Written task:
Give every line again exactly as it appears, please, but not the pictures.

Dataset section:
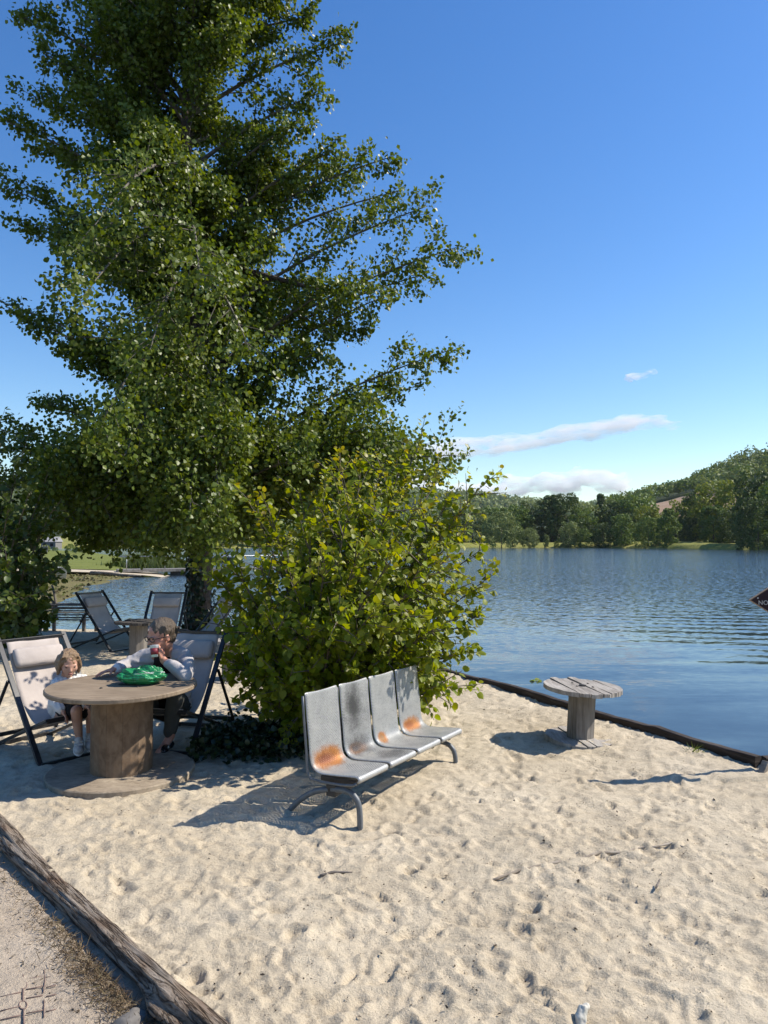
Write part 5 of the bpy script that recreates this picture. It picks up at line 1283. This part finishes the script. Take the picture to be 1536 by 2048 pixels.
# paper cup in her hand
cup = empty('paper_cup', cupc, 'white and red paper cup held at the woman mouth', 'cup')
ct = Vector((-.10, .22, .95)).normalized(); rq = ct.to_track_quat('Z', 'Y').to_matrix()
M_paper = simple('white_paper', (.72, .71, .69), (.78, .77, .75), 30, .6, 0, bs=0); M_red = simple('red_print', (.20, .02, .03), (.26, .03, .04), 30, .5, 0, bs=0)
mb = MB(); mb.lathe([(.025, -.042), (.034, .042), (.0365, .044), (.0365, .047), (.032, .046), (.024, -.036)], cupc, 24, rq); mb.build('body', M_paper, cup, smooth=True)
mb = MB(); mb.lathe([(.0274, -.026), (.0329, .024), (.0327, .024), (.0272, -.026)], cupc, 24, rq); mb.build('printed_band', M_red, cup, smooth=True)

# ---- child
SKIN_C = mat_skin('skin_child', (.46, .25, .175), (.53, .31, .225))
CC = yp(138, 1327, 6.0); child = empty('person', (-2.62, 6.1, 0), 'small fair haired child in a white jumper sitting in the deck chair', 'person')
mb = MB(); cf = Vector((.52, -.80, -.30)); PC, MC, cr, cfw, cu_ = head(mb, CC, cf, .212, child=True)
hip = Vector((-2.62, 6.10, .38)); cch = Vector((-2.585, 6.05, .545)); cn = Vector((-2.57, 6.03, .635))
s1 = yp(113, 1370, 5.97); s2 = yp(164, 1362, 6.08); e1 = yp(108, 1405, 5.95); h1 = yp(126, 1424, 5.87); e2 = Vector((-2.40, 6.02, .50)); h2 = Vector((-2.36, 5.92, .44))
k1 = yp(152, 1422, 5.88); k2 = yp(183, 1420, 5.98); a1 = yp(158, 1474, 5.93); a2 = yp(180, 1466, 6.02)
mb.chain([cn, PC(0, -.08, -.28)], [.042, .045]); mb.chain([hip, cch], [.100, .095]); mb.chain([cch, cn], [.085, .05]); mb.chain([s1, cn, s2], [.042, .05, .042])
mb.chain([s1, e1, h1], [.036, .030, .022]); mb.chain([s2, e2, h2], [.036, .030, .022])
for k_, a_, q in ((k1, a1, .5), (k2, a2, -.5)): mb.chain([hip + Vector((-.0, -.04, -.02)), k_, a_], [.066, .047, .029])
hand(mb, h1, (.62, -.35, -.62), (.1, -.3, -.6), .66, .6, thumb=1); hand(mb, h2, (.7, -.6, -.05), (0, 0, -1), .66, .4, thumb=-1)
mb.fused('body', SKIN_C, .0052, child, 3)
M_jump = mat_cloth('white_jumper', (.62, .60, .58), (.70, .685, .66), 120, .7); M_short = mat_cloth('black_skirt', (.008, .008, .009), (.016, .016, .017))
mb = MB(); mb.chain([hip + Vector((0, 0, .02)), cch], [.118, .110]); mb.chain([cch, cn + Vector((0, 0, -.02))], [.100, .060]); mb.chain([s1, cn + Vector((0, 0, -.015)), s2], [.055, .058, .055]); mb.chain([s1, e1, e1.lerp(h1, .8)], [.052, .047, .036]); mb.chain([s2, e2, e2.lerp(h2, .8)], [.052, .047, .036])
mb.fused('jumper', M_jump, .0075, child, 3, noise=lambda co: .004 * fbm(co[:, 0] * 18, co[:, 2] * 22, 91, 3) + .0025 * np.sin(co[:, 0] * 160 + co[:, 1] * 120))
mb = MB()
for k_ in (k1, k2): mb.chain([hip, hip.lerp(k_, .86)], [.098, .068])
mb.fused('skirt', M_short, .008, child, 3)
M_sneak = mat_cloth('pale_sneaker', (.40, .40, .40), (.50, .50, .50), 60, .3); M_sole = simple('white_sole', (.55, .54, .52), (.62, .61, .59), 30, .7, 0, bs=0)
for a_ in (a1, a2):
    d = Vector((.34, -.86, -.34)).normalized(); r_, f_, u_ = frame_of(d); Ms = Matrix((r_, f_, u_)).transposed(); c = a_ + d * .040 + Vector((0, 0, -.050))
    mb = MB(); mb.ell(c, (.037, .088, .036), Ms); mb.ell(c - d * .035 + u_ * .03, (.034, .045, .036), Ms); mb.ell(c + d * .045, (.038, .045, .032), Ms); sh = mb.fused('shoe', M_sneak, .006, child, 2)
    mb = MB(); mb.ell(c - u_ * .026, (.042, .094, .015), Ms); mb.build('sole', M_sole, sh, smooth=True)
    for k in (0, 1):
        mb = MB(); q = c + d * (-.005 + .03 * k) + u_ * (.040 - .005 * k); mb.box(q, (.062, .018, .006), Ms, .002); mb.build('strap', M_sole, sh)
M_hc = mat_hair('fair_hair', (.10, .058, .03), (.24, .15, .08), (.40, .28, .165))
cs = .212; mb = MB(); mb.ell(PC(0, -.085, .155), (.352 * cs, .425 * cs, .392 * cs), MC, 26, 18)
for q in (-1, 1):
    for k in range(8):
        a = -.35 + .060 * k; mb.chain([PC(q * .30, a + .05, .18), PC(q * (.375 + .02 * math.sin(k * 2.2)), a + .02, -.08), PC(q * (.35 + .03 * math.sin(k * 3.1)), a + .03 * math.cos(k), -.36 - .06 * math.sin(k * 1.7))], [.022, .019, .011], 10)
for k in range(7): mb.chain([PC(-.24 + .08 * k, -.34, .1), PC(-.26 + .087 * k, -.43, -.15), PC(-.24 + .08 * k, -.38, -.42)], [.025, .021, .012], 10)
for k in (0, 1, 4, 5): mb.chain([PC(-.20 + .08 * k, .05, .50), PC(-.28 + .112 * k, .22, .37), PC(-.375 + .15 * k, .12, .20)], [.011, .008, .004], 8)
mb.fused('hair', M_hc, .006, child, 2, noise=lambda co: .005 * fbm(co[:, 0] * 42, co[:, 2] * 34 + co[:, 1] * 20, 93, 3))
for q in (-1, 1):
    mb = MB(); mb.ell(PC(q * .135, .335, .005), (.055 * cs, .035 * cs, .024 * cs), MC); mb.build('eye', M_eye, child, smooth=True)
mb = MB(); mb.ell(PC(0, .375, -.255), (.085 * cs, .03 * cs, .03 * cs), MC); mb.build('mouth', M_lip, child, smooth=True)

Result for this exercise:
Write part 5 of the bpy script that recreates this picture. It picks up at line 1283. This part finishes the script. Take the picture to be 1536 by 2048 pixels.
# paper cup in her hand
cup = empty('paper_cup', cupc, 'white and red paper cup held at the woman mouth', 'cup')
ct = Vector((-.10, .22, .95)).normalized(); rq = ct.to_track_quat('Z', 'Y').to_matrix()
M_paper = simple('white_paper', (.72, .71, .69), (.78, .77, .75), 30, .6, 0, bs=0); M_red = simple('red_print', (.20, .02, .03), (.26, .03, .04), 30, .5, 0, bs=0)
mb = MB(); mb.lathe([(.025, -.042), (.034, .042), (.0365, .044), (.0365, .047), (.032, .046), (.024, -.036)], cupc, 24, rq); mb.build('body', M_paper, cup, smooth=True)
mb = MB(); mb.lathe([(.0274, -.026), (.0329, .024), (.0327, .024), (.0272, -.026)], cupc, 24, rq); mb.build('printed_band', M_red, cup, smooth=True)

# ---- child
SKIN_C = mat_skin('skin_child', (.46, .25, .175), (.53, .31, .225))
CC = yp(138, 1327, 6.0); child = empty('person', (-2.62, 6.1, 0), 'small fair haired child in a white jumper sitting in the deck chair', 'person')
mb = MB(); cf = Vector((.52, -.80, -.30)); PC, MC, cr, cfw, cu_ = head(mb, CC, cf, .212, child=True)
hip = Vector((-2.62, 6.10, .38)); cch = Vector((-2.585, 6.05, .545)); cn = Vector((-2.57, 6.03, .635))
s1 = yp(113, 1370, 5.97); s2 = yp(164, 1362, 6.08); e1 = yp(108, 1405, 5.95); h1 = yp(126, 1424, 5.87); e2 = Vector((-2.40, 6.02, .50)); h2 = Vector((-2.36, 5.92, .44))
k1 = yp(152, 1422, 5.88); k2 = yp(183, 1420, 5.98); a1 = yp(158, 1474, 5.93); a2 = yp(180, 1466, 6.02)
mb.chain([cn, PC(0, -.08, -.28)], [.042, .045]); mb.chain([hip, cch], [.100, .095]); mb.chain([cch, cn], [.085, .05]); mb.chain([s1, cn, s2], [.042, .05, .042])
mb.chain([s1, e1, h1], [.036, .030, .022]); mb.chain([s2, e2, h2], [.036, .030, .022])
for k_, a_, q in ((k1, a1, .5), (k2, a2, -.5)): mb.chain([hip + Vector((-.0, -.04, -.02)), k_, a_], [.066, .047, .029])
hand(mb, h1, (.62, -.35, -.62), (.1, -.3, -.6), .66, .6, thumb=1); hand(mb, h2, (.7, -.6, -.05), (0, 0, -1), .66, .4, thumb=-1)
mb.fused('body', SKIN_C, .0052, child, 3)
M_jump = mat_cloth('white_jumper', (.62, .60, .58), (.70, .685, .66), 120, .7); M_short = mat_cloth('black_skirt', (.008, .008, .009), (.016, .016, .017))
mb = MB(); mb.chain([hip + Vector((0, 0, .02)), cch], [.118, .110]); mb.chain([cch, cn + Vector((0, 0, -.02))], [.100, .060]); mb.chain([s1, cn + Vector((0, 0, -.015)), s2], [.055, .058, .055]); mb.chain([s1, e1, e1.lerp(h1, .8)], [.052, .047, .036]); mb.chain([s2, e2, e2.lerp(h2, .8)], [.052, .047, .036])
mb.fused('jumper', M_jump, .0075, child, 3, noise=lambda co: .004 * fbm(co[:, 0] * 18, co[:, 2] * 22, 91, 3) + .0025 * np.sin(co[:, 0] * 160 + co[:, 1] * 120))
mb = MB()
for k_ in (k1, k2): mb.chain([hip, hip.lerp(k_, .86)], [.098, .068])
mb.fused('skirt', M_short, .008, child, 3)
M_sneak = mat_cloth('pale_sneaker', (.40, .40, .40), (.50, .50, .50), 60, .3); M_sole = simple('white_sole', (.55, .54, .52), (.62, .61, .59), 30, .7, 0, bs=0)
for a_ in (a1, a2):
    d = Vector((.34, -.86, -.34)).normalized(); r_, f_, u_ = frame_of(d); Ms = Matrix((r_, f_, u_)).transposed(); c = a_ + d * .040 + Vector((0, 0, -.050))
    mb = MB(); mb.ell(c, (.037, .088, .036), Ms); mb.ell(c - d * .035 + u_ * .03, (.034, .045, .036), Ms); mb.ell(c + d * .045, (.038, .045, .032), Ms); sh = mb.fused('shoe', M_sneak, .006, child, 2)
    mb = MB(); mb.ell(c - u_ * .026, (.042, .094, .015), Ms); mb.build('sole', M_sole, sh, smooth=True)
    for k in (0, 1):
        mb = MB(); q = c + d * (-.005 + .03 * k) + u_ * (.040 - .005 * k); mb.box(q, (.062, .018, .006), Ms, .002); mb.build('strap', M_sole, sh)
M_hc = mat_hair('fair_hair', (.10, .058, .03), (.24, .15, .08), (.40, .28, .165))
cs = .212; mb = MB(); mb.ell(PC(0, -.085, .155), (.352 * cs, .425 * cs, .392 * cs), MC, 26, 18)
for q in (-1, 1):
    for k in range(8):
        a = -.35 + .060 * k; mb.chain([PC(q * .30, a + .05, .18), PC(q * (.375 + .02 * math.sin(k * 2.2)), a + .02, -.08), PC(q * (.35 + .03 * math.sin(k * 3.1)), a + .03 * math.cos(k), -.36 - .06 * math.sin(k * 1.7))], [.022, .019, .011], 10)
for k in range(7): mb.chain([PC(-.24 + .08 * k, -.34, .1), PC(-.26 + .087 * k, -.43, -.15), PC(-.24 + .08 * k, -.38, -.42)], [.025, .021, .012], 10)
for k in (0, 1, 4, 5): mb.chain([PC(-.20 + .08 * k, .05, .50), PC(-.28 + .112 * k, .22, .37), PC(-.375 + .15 * k, .12, .20)], [.011, .008, .004], 8)
mb.fused('hair', M_hc, .006, child, 2, noise=lambda co: .005 * fbm(co[:, 0] * 42, co[:, 2] * 34 + co[:, 1] * 20, 93, 3))
for q in (-1, 1):
    mb = MB(); mb.ell(PC(q * .135, .335, .005), (.055 * cs, .035 * cs, .024 * cs), MC); mb.build('eye', M_eye, child, smooth=True)
mb = MB(); mb.ell(PC(0, .375, -.255), (.085 * cs, .03 * cs, .03 * cs), MC); mb.build('mouth', M_lip, child, smooth=True)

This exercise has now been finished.